There is a way better head, the worked non cross-flow 9 and 12 port versions of the 1963-1985 Holden Red, Blue and Black motor GMH L6, and its many specialist cast-iron and alloy incarnations. CNC Dude here is totally on the page in knowing how much better the ages old Chev L6 design is for in lines. The little Holden L6 is a version of the 4.4" bore spacing Chev head with a 4.08" bore spacing, because Ford Australia and America used it. The Holden 149 and 179 blocks were even first cast in Canada, like the early Ford Falcon engines.
Direct Hit for bore spacing. 1. The GM-Holden has the same bore spacings a the Ford, 4.08".

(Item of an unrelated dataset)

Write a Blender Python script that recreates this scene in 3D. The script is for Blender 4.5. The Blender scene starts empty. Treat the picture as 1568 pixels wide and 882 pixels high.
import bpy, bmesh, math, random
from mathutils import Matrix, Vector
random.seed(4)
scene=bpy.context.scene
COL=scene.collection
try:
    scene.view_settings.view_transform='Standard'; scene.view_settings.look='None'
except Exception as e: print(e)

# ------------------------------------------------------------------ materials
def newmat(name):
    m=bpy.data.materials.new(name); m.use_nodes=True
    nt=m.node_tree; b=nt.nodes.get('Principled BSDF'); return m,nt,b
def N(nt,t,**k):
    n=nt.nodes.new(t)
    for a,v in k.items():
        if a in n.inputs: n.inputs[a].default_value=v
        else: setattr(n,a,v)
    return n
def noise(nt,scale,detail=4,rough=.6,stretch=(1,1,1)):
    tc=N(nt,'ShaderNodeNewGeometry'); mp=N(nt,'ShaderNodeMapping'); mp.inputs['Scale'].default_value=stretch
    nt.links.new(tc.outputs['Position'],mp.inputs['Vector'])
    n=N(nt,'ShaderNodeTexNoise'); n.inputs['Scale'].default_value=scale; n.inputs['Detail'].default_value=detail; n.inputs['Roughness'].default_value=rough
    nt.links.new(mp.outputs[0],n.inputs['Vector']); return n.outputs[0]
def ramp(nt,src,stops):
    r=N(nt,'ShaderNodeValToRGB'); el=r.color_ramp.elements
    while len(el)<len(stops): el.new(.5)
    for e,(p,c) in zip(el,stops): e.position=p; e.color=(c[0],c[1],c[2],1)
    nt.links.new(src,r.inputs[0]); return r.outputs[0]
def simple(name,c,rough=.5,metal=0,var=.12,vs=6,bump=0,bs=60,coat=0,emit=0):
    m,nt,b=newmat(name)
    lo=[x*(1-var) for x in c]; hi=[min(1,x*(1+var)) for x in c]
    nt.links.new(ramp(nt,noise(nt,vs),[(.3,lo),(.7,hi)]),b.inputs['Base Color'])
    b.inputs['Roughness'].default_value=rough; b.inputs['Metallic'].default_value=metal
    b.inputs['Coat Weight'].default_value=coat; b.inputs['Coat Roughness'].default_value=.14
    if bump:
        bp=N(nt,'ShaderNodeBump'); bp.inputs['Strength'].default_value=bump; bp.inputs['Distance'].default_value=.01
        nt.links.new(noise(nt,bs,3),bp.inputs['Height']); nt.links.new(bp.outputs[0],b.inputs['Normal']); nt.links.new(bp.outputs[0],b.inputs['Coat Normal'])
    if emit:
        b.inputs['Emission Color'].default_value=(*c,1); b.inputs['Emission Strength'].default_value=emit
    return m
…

Although its just a Chev style 9 or 12 port head, such designes cope briliinatly with high lift, long duration cams with three 2 or even 4-bbl carbs. Bascially, a Mini A series that slept with a Chevy L6. No 9 port engine should make the power a Chev L6 does, but the Americans and Australians knew something the Ford boys didn't, and to this day, for its sizes, the 138/149/161/173/179/186/202 engines have more potential power per cube than a Ford Falcon six, because the GM guys worked the pistons, rod ratios and cam profiles to make up for the poorer lifter design and port sizes.
Near miss for bore spacing. The second (2) is the 2001 onwards GM 4200 I6, an Austrlain 2003-2015 style Ford Falcon 4.0DOHC headed engine with a Volvo i5/i6 style block. Its bore spacings are 4.05" uniform, so you can put a DOHC Chevy head on your small Ford six if you ledg some of the combustion chambers, which everyone from Jaguar with its XK 6, to Austin and Morris with the A series, did on its engines.
Near miss by a fraction. Then, with more ledging, there is the 3rd, the common 4.0157" Duratech and SHO and Volvo V8 based on the Yamaha outboard based blocks dating from before 1988...one Aston Martin V12 head is two siamesed Duratech 3.0 heads.
Wide of the mark, but close. There is the
4.Chrysler slant six with an average bore spacing of less than 3.96". That is nearly the same as the
5.1970-2000 Jag V12 60 and
6.1985-1998 AJ-6 15 degree engines. The ledging starts to get too great without a cut and shut, very hard to do with an engine that has a cam in head cylinder topper.
7. The 1948-1996 Jaguar XK-6 (which uses the old prewar Standard L6 bore spacing of 3.8125") is the same average bore spacing as
8.the 1968-2007 L and R series Nissan in line ohc sixes.
9. Then there's the T440R Typhon 4.2 litre inline-6 dating back to the Noughties, but the Poms were never much good at remaining solvent with I6's or not having a bun fight with no-one taking responsibility when there is a realiabiity issues. Unlike you Americans, when (or more likely if ) someone screws up and engine, there is a Posse Impossble rallye and you find the hoodwink, and Fix the "eFfer" Fast. Or sell it the Rover... which had
10. a too big 4.2125" bore spacing for the Buick Oldsmobile Pontiac aluminum 1961 215 V-8.
11 The 1960 Six cylinder 12 port Vauxhall Velox 2.6 PADX that begat theses following items 12, 13 and 14.
(Just being a Europe GM based slant four, I4 or I6 engine with the same bore spacings didn't make all those engines related, but they had the same bore spacing, so there).
The 13th, the Lotus 4.125" bore spacing head of the 907 alloy twin cam engines used in the Jensen Healy came out of the 12th, the slant OHC 4 1967 Vauxhall Victor engines, although it was really Colin Champman who decided to use the Vauxhall engine spacing when GM desgined the sohc Vauxhall V8. Which was scrapped by 1973...the gas crises again.
13. The big 1969-1995 non Family I and II Opel 4 and 6 engine ran a variation on its ohc cam in head short pushrod engine found in the Opel GT. That engine block under the hood of the Lotus Carlton Turbo was an I6 version of the Opel GT engine with twin cams and a turbo. It would be at home on the interstate doin' 180. That'd do it for me, baby! Don't need no double shot with a ZR-1 box and GTO Pontiac Holden axle to stop it goin crazy.